The U.S. drone campaign in Afghanistan is perhaps more relentless in targeting ISIS-Khurasan operatives than the Afghan Taliban. The campaign seems to have stunted ISIS’s growth, but with little reliable on-the-ground reporting, its full effects are unclear. U.S. drone strikes in ISIS-controlled areas of Afghanistan tend to produce high casualty counts. And that could mean that either ISIS-Khurasan insurgents are being killed in large clusters or significant numbers of civilians are dying along with the militants.

A wide variety of Islamic and Islamist groups in Pakistan have opposed ISIS. Most notable has been the anti-ISIS campaign of JuD, which has intensified after the arrest of some of its former members for joining ISIS. It has launched a sophisticated social media campaign, declaring them as khawarij, using prophetic traditions. The JuD campaign is more than an exercise in damage control. It is a Salafi jihadist group. And there is a real threat of its members defecting to the ISIS camp, especially as LeT remains largely inactive in Kashmir and India, and Islamabad and New Delhi continue their comprehensive dialogue.

What to Look Out For

ISIS’s future prospects in South Asia look dim. Not only has it missed an opportunity to integrate large numbers of Afghan and Pakistani Taliban dissidents into its network, it also has failed to demonstrate the ideological flexibility to make serious inroads in an Islamically heterogeneous South Asia. ISIS demands that those within its network adopt its takfiri variant of Salafism. In contrast, al-Qaeda, which fomented insurgencies in Afghanistan and Pakistan post-9/11, cooperated with Sunni Islamist and jihadist groups that were not Salafi or transnational, realizing its dependence on local actors.

Still, while ISIS lacks state patronage, Afghan intelligence officials may be tempted to use it to hit Pakistan. In the past, Afghan intelligence supported the TTP in its terror campaign in Pakistan. As the Pakistan-based Afghan Taliban continues to strike Afghanistan, ISIS could play, and perhaps already is playing, the same role.

Ten days after militants struck the Indian consulate in Mazar-e Sharif, Afghanistan on January 3, 2016, ISIS-Khurasan attacked the Pakistani consulate in Jalalabad, with the Indian and Iranian consulates nearby. Within the same hour, terrorists hit the Pakistani city of Quetta, in an attack that claimed by the TTP. ISIS-Khurasan also took responsibility for the attempted targeted killing of Afghan Taliban-linked figure in Peshawar last month; these targeted killings in Pakistan have allegedly been perpetrated by Afghan intelligence in recent years.
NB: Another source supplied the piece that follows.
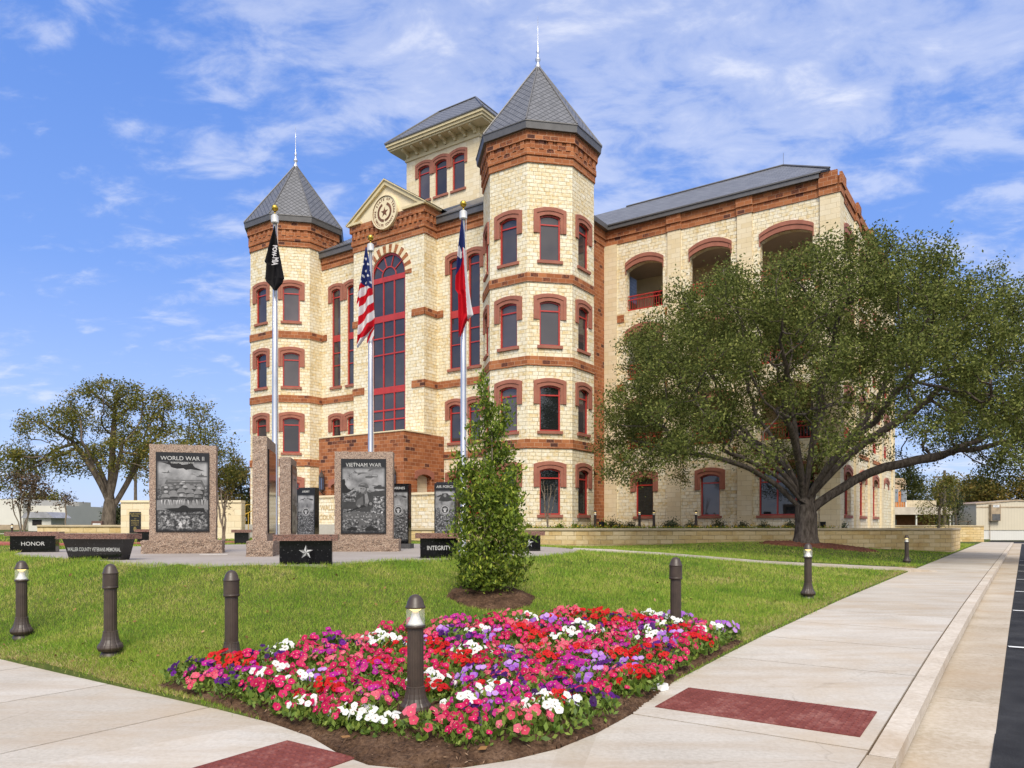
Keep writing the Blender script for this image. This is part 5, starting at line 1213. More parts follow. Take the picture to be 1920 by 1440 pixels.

Zahir Qadir, an anti-ISIS warlord and Afghan parliamentarian, has alleged that his government is supporting ISIS-Khurasan, pointing toward alleged secret flights transporting militants to his home province of Nangarhar. He also claims that Lashkar-e Islam, an Afghanistan-based Pakistani militant group fighting against Islamabad, is supported by Kabul and provides logistical support to ISIS-Khurasan.

In addition to the potential for covert state patronage, exogenous factors could bolster ISIS in South Asia. Iran has increased its use of Afghan and Pakistani Shia fighters as cannon fodder in Syria. They fight under the Fatemiyoun Brigade. One of its recently slain commanders appears to be a Pashtun Shia from the Kurram Agency, an area that has witnessed all-out sectarian war. The return of these fighters home could upend Sunni-Shia relations in Kurram, creating greater local appeal for the ISIS brand.

In the coming months, ISIS is likely to delineate the boundaries of its Khurasan “province.” Al-Qaeda has excluded Pakistan’s Punjab and Sindh provinces from its conception of Khurasan. Its Al-Qaeda in the Indian Subcontinent affiliate has jurisdiction over these provinces, as well as Kashmir, India, Bangladesh, and Myanmar. ISIS may follow suit and establish a separate administrative unit for this area – a “Wilayat Hind.” But much like its “province” of Khurasan, ISIS-Hind would be an imaginary space than a real stronghold.